I took the used bike by Rice Man’s place before I bought it, and his eyes lit up like birthday candles when I told him about it. He stopped me mid-sentence and said, “Mac, if you don’t buy this thing, then I will! Just think of what I could do with this part, with that part . . .” He was all but drooling over it!
He graciously supervised my installation of new handlebars, shifter and brake cables, tires, and pedals, even jumping in and lending a hand when I was about to mess something up. He moved so quickly and with so much energy and urgency, and he grunted and exhaled noisily along with twists of the Allen wrench and screwdriver.
And so it is done.
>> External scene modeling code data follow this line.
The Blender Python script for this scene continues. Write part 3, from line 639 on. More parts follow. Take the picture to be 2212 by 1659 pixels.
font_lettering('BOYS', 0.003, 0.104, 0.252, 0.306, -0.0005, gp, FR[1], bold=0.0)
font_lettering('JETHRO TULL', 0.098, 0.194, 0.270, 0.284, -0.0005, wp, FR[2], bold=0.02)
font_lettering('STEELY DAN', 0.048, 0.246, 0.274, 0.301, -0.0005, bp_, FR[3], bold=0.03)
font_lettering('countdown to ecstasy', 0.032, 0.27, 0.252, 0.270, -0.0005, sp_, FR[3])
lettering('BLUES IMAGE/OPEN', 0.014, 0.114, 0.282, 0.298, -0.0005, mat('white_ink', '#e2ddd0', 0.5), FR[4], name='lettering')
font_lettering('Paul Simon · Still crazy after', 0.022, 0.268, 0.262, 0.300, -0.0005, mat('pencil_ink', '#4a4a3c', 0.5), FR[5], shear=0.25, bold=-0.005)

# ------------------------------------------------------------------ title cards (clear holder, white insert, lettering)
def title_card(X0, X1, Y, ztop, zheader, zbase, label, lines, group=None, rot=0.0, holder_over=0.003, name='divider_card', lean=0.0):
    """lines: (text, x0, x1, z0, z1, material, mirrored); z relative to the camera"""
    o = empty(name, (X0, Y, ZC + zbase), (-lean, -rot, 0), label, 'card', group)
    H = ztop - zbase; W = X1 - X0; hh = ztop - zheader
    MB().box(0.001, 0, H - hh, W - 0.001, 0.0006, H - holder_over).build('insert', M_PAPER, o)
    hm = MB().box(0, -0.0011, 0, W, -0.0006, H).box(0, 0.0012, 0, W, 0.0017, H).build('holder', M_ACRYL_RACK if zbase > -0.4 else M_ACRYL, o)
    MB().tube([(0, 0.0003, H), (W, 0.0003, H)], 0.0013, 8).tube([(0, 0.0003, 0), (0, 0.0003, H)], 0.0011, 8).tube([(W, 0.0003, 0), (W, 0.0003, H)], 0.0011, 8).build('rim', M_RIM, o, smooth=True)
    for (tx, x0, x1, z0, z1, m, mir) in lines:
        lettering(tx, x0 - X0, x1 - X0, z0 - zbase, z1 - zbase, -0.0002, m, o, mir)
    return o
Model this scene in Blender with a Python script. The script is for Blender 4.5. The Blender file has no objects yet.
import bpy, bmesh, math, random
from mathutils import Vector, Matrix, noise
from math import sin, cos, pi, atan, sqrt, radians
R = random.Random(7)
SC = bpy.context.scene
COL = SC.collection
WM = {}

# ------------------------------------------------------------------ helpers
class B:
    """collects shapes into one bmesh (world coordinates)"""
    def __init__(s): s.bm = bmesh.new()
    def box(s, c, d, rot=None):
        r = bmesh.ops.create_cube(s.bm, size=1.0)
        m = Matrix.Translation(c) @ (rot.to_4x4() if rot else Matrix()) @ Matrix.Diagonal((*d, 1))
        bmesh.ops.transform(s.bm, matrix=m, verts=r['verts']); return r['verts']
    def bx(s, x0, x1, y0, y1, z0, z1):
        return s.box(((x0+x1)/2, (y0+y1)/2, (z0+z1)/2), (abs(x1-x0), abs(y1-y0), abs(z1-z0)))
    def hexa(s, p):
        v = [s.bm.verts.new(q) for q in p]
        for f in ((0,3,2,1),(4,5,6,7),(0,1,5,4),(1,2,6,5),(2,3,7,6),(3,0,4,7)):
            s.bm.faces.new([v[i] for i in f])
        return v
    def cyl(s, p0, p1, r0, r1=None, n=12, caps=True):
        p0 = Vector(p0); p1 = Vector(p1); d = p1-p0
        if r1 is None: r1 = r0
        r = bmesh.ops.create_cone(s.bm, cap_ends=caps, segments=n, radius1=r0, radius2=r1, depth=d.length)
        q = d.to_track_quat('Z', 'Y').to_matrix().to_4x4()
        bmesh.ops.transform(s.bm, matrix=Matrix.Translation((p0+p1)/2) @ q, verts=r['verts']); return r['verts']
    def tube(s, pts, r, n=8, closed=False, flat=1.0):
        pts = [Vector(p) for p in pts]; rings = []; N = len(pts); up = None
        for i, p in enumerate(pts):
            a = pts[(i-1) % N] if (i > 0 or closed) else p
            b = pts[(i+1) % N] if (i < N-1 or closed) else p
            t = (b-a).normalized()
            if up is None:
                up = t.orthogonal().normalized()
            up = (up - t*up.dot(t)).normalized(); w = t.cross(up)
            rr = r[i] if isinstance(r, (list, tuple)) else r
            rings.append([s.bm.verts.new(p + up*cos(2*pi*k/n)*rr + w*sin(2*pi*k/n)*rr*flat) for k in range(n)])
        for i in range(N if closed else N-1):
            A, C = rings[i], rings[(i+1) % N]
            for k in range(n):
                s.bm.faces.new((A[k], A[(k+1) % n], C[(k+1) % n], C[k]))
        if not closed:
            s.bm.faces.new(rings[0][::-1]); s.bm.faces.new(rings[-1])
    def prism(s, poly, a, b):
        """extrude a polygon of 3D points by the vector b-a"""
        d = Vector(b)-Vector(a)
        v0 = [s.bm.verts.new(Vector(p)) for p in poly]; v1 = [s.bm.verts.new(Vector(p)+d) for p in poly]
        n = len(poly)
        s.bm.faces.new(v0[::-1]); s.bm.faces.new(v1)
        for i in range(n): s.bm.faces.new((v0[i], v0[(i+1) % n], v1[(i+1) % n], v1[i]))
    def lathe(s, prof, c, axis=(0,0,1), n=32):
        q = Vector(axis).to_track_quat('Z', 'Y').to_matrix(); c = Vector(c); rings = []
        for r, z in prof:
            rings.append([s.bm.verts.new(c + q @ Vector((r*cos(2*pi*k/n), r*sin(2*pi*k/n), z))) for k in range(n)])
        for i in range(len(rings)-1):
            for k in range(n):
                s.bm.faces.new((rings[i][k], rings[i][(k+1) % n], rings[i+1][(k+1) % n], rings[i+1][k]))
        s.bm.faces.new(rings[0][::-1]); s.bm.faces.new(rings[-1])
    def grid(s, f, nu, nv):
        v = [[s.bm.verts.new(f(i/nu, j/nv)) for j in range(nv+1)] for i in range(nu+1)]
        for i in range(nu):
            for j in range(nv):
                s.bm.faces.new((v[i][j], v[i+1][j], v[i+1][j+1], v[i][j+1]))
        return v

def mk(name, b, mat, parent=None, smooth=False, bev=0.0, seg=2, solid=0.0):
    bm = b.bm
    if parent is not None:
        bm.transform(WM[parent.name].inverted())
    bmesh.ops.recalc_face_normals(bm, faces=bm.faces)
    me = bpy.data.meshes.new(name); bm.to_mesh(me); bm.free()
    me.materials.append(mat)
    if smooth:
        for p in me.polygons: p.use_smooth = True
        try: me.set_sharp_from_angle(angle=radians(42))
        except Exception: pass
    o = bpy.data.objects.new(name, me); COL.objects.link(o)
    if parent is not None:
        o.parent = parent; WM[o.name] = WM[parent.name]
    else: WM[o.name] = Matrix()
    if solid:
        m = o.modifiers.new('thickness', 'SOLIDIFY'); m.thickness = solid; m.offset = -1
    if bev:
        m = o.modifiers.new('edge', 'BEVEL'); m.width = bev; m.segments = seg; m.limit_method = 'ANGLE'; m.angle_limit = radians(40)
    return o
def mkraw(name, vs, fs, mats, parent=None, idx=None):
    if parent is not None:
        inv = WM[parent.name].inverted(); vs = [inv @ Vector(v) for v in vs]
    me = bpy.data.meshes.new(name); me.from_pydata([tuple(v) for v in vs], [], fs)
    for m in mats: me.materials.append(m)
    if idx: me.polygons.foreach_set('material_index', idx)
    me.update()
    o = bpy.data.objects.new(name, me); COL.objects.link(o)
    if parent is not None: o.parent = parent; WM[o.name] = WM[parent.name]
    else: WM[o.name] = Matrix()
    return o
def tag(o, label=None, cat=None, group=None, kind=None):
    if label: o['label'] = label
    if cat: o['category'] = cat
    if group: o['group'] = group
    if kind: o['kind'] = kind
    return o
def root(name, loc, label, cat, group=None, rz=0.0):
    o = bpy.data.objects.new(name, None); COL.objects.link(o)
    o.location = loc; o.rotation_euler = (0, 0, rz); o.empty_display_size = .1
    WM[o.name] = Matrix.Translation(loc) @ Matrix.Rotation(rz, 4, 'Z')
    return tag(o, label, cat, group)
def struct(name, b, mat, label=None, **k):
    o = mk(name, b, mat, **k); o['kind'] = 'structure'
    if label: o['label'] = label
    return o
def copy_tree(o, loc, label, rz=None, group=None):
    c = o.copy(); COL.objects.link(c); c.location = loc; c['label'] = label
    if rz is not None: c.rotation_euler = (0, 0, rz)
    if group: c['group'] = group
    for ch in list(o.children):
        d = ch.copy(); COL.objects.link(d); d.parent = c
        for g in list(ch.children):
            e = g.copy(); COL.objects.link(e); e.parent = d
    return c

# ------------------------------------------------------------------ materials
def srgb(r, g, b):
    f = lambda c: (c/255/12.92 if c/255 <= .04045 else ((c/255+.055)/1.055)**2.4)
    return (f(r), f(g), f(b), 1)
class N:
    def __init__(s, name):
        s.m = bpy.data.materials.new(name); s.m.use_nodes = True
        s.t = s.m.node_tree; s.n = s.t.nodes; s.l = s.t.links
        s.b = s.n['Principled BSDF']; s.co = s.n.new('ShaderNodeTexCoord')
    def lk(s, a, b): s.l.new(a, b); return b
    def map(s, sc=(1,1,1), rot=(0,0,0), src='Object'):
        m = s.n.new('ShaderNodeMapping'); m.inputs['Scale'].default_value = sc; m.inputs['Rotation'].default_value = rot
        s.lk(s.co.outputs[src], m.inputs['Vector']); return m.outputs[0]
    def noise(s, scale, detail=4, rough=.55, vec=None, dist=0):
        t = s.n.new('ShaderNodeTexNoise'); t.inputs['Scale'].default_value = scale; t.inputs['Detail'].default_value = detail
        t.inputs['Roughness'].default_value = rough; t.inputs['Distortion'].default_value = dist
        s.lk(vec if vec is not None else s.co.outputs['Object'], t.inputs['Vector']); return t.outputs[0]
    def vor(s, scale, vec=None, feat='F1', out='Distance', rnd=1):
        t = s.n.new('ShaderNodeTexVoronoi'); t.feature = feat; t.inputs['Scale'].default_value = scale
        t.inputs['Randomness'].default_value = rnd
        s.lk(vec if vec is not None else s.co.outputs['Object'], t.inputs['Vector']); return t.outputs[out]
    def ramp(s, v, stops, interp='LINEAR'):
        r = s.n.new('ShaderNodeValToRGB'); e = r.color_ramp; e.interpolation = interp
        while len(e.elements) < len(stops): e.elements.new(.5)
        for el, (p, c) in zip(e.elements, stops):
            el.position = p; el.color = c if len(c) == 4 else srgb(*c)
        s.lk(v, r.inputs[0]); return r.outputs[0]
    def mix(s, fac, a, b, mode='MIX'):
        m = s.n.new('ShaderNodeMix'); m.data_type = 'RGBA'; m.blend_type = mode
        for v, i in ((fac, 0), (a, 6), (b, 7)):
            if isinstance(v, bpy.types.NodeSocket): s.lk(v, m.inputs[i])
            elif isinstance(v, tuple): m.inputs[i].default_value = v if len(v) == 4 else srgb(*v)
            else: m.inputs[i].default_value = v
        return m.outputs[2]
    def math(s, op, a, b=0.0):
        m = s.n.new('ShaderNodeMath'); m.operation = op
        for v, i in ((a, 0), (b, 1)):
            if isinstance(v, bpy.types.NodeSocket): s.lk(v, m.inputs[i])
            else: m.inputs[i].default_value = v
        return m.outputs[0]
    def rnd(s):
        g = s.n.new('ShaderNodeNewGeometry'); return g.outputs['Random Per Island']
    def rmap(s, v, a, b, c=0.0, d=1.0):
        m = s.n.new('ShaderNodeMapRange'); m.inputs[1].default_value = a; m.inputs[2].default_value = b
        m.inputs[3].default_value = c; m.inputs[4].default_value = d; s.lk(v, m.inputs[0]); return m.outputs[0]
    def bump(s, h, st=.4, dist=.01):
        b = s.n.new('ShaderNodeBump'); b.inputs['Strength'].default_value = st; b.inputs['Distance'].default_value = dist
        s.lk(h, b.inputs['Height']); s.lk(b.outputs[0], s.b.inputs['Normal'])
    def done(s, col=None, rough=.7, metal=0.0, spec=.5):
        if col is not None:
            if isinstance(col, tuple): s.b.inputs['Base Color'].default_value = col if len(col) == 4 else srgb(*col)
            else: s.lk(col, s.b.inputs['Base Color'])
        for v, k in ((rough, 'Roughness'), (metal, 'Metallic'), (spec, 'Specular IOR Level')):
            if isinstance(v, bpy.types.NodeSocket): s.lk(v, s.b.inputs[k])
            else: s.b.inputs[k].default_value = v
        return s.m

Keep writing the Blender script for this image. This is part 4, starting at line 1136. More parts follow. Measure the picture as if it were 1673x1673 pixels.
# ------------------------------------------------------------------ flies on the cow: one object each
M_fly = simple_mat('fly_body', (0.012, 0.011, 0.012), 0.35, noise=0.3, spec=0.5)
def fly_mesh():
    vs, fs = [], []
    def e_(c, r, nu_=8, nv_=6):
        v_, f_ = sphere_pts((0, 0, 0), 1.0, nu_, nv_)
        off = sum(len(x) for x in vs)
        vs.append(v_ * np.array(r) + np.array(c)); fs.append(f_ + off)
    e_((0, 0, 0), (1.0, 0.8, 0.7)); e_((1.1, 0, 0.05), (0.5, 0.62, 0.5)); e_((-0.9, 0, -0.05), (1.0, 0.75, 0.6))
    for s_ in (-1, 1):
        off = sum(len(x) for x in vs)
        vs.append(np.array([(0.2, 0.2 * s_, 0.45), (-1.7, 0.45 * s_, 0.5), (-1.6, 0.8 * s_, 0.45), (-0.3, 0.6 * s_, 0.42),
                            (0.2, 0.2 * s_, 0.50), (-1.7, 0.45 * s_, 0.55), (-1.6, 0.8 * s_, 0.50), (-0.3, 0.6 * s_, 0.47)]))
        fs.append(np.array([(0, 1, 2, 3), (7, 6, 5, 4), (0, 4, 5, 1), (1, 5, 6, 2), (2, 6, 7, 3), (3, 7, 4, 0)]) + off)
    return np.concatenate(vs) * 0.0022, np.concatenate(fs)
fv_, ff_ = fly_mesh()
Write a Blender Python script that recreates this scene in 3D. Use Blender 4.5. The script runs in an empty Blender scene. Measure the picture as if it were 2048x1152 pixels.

I have joined the rest of the pack and taken another step in the biking world. I am so thankful for the experience and that I was able to meet two amazing men, find a bike within my budget, and still demonstrate some loyalty to the Bike Shops at the same time.
She’s beautiful! Does she have a name? I think you should definitely have a name for her. I have named every single one of my guitars, and so many things had to fall into place for you to get this bike that she deserves a name…
Well, I was thinking of “Caffy”. . .
The “she” came from an English-speaker who saw it and said, “Is this her?”
I’ve never been the type of guy who refers to cars and boats as females or living beings of any sort. I shouldn’t even have done it back there.
I know several Japanese people who name their cars, their computers, their refrigerators…but I doubt that the practice is widespread.
“Thees eezu my compyootaa. Heezu name izu Jon.”
sweet
Hey, inanimate objects can have genders (kind of). Of my six guitars (yes, I have a problem), four of them are dudes, but when I bought the other two, I got the feeling that they were female, so I gave them girl names.